Local painter befriended luminaries of art world, led resurgence at Baker University

Tom Russell, 95, the former head of the Baker University art department, works daily in his art studio in his Baldwin City home. Russell was a student of regionalist painter Thomas Hart Benton and a friend of abstract expressionist painter Jackson Pollock. Russell will be honored Sunday at Baldwin City’s 25th annual chocolate auction.

The subject of Tom Russell’s latest completed painting is a view from his Baldwin City studio of a tree in full autumn splendor behind those still holding on to their faded summer color.

“I just finished it,” Russell said. “It took me a long time. I started it when it looked like that.

“I can only sit or stand for about three hours before it starts to hurt. I used to spend hours in the studio. I’d lose all track of time.”

A professional artist for nearly 75 of his 95 years, art remains a focus of Russell’s life. That has been so since he first held a pencil in his hand as a boy in Parsons, he said.

A supportive family made sure his talent wasn’t wasted.
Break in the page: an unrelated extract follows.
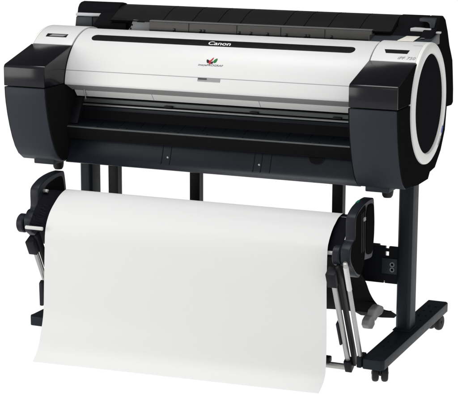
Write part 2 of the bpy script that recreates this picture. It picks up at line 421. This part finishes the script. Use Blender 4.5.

His stepfather, a railroad man, encouraged him to pursue an art career when he graduated from high school.

“He said, ‘You are not going to be worse off taking art than trying to be a millionaire,'” he said. “The Depression was a great leveler.”

With that blessing, Russell enrolled at the Kansas City Art Institute in 1936, just in time to learn from newly arrived instructor Thomas Hart Benton.

“He never taught painting,” Russell said. “I had a drawing scholarship with him for three years.”

Benton, at the peak of his fame as a muralist and fresh from a Time Magazine profile of him and other Midwest regionalists Grant Wood and John Steuart Curry, was a friend as well as teacher, Russell said. He invited his young student to weekend gatherings at his home, where Russell met a student from Benton’s days as an art instructor in New York, Jackson Pollock.

“Jack would come down every now and then when he wasn’t too drunk,” Russell said. “He would usually end up staying at my place. The apartment complex I was at always had an extra bed.

“We hit it off really well. We both saw that Benton was more than smoke stacks and Missouri. We shared that.”

The two resumed their friendship in New York City, where Russell moved after three years of study in Kansas City and where Pollock would become a giant in the postwar abstract expressionist movement before his death in 1956.

Russell’s New York stay ended in 1941 when he was drafted into the Army with the country’s entry into World War II. He would spend the war in England, drawing surgeries and the wounds of those injured in battle.

On a much brighter note, it was there that Russell met his first wife, Monica.

“I fell in love and got married over there,” he said. “We had our first child there.”

Five more children would follow after the couple settled in Shawnee in 1946. Russell supported his growing family as a drawing instructor at the Kansas City Art Institute. His association with Baldwin City started in 1963 when he accepted an invitation to head Baker University’s art department and the challenge of rebuilding the program housed in four rooms of Parmenter Hall.

“It had died when I first got here,” he said. “They wanted a resurgence, and we did our bit. The art rooms were in pretty bad shape, but that worked to our advantage. Students could do anything in the old building — really slop around.”

The department did thrive during his 16 years as its head, attracting students, growing to four faculty members and adding the Bennett Art Building for ceramics.

“We had all sorts of students going to graduate school to Yale and everywhere — far more than KU was doing,” he said. “We were in a constant battle with them to get the most students in grad schools.”

Russell’s ties to the community grew when he ended his commute from Shawnee with a move to Baldwin City in 1978, five years after his wife died. He married his second wife, Alice Anne Callahan, a fellow Baker professor, in 1979.

“She was an artist in her own right but at the piano and through music,” he said.

The couple would take numerous students and “half the town” on summer trips to Europe, which included an introduction to the opera in Vienna.

In addition to the opera, Alice Anne and Russell introduced the annual chocolate auction to benefit the Baldwin City Arts Council. The couple got the idea while visiting Russell’s son Fletcher, who was then teaching art at South Dakota State University in Brookings, S.D.

“They were doing an art auction for Valentine’s Day,” he said. “We did the same thing. We brought everything back like they were doing up there.”

This Sunday will be the 25th annual chocolate auction, which now benefits the Lumberyard Arts Center. Russell will be honored at the event, the second time he has been so recognized.

Russell has donated a lithograph for the auction. The Nelson-Atkins Museum of Art in Kansas City, Mo., and the Albrecht-Kemper Museum of Art in St. Joseph, Mo., own copies of the lithograph, Russell said.

It’s satisfying to know that the fundraiser he and Alice Anne, who died in 2003, introduced continues to support the arts locally, the Lumberyard Arts Center and helps enrich the lives of Baldwin City residents, Russell said.

“I think the community is worlds apart from the average smaller town,” he said. “I think there is a big devotion to the humanities. I think that needs to be pushed as far as possible.

“To become more human, if the world could really work at that, that would be wonderful.”